Five years later, Edmundson may finally get a co-worker.

Members of a joint budget committee on Monday approved closing the state employee pension system’s budget with the addition of a new investment officer alongside Edmundson to help manage PERS’s $54 billion in assets. The new position comes with a base annual salary of $189,222 along with benefits, paid for by PERS administration fees.

PERS told legislative budget staff that the median public pension fund employs one investment professional for every $2.2 billion in assets, and that adding a second position would “reduce    the risks associated with a single employee structure” while also helping the agency develop a succession plan to “help ensure that the underlying investment process and philosophies are maintained.”

Assembly Ways and Means Chair Maggie Carlton (D-Las Vegas) cited another PERS budget-closing decision by lawmakers to spend more than $19 million in administration fees for continued implementation of an administration system upgrade — saying the agency needed to be fully prepared for any future issues.

“We want to make sure that we have the right people in place to deal with this, because this is the financial security for people who are going to be leaving state service in the future,” Carlton said. “And we want to make sure it's solid, and not end up in a state where we have a bunch of retirees that can't afford to live.”

Assembly Minority Leader Robin Titus was the lone no vote on the motion, saying she would prefer a “real breakdown” on the need for the position.

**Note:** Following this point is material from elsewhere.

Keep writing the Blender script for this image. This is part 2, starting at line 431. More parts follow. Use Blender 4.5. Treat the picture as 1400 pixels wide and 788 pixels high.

Other Republicans on the committee supported the motion — Sen. Heidi Seevers Gansert (R-Reno) said it was needed because the “plan has grown substantially, and I think it's got to be pretty overwhelming with the minimal staff that they have right now.”

The governors’ executive budget calls for a 0.5 percent increase in premiums for the vast majority of PERS’s nearly 120,000 members and 70,000 beneficiaries, up to a rate of 29.75 percent (costs for state employees are typically split between employees and employers). The premium rate for police and fire employees is recommended to rise by 1.5 percent to 44 percent.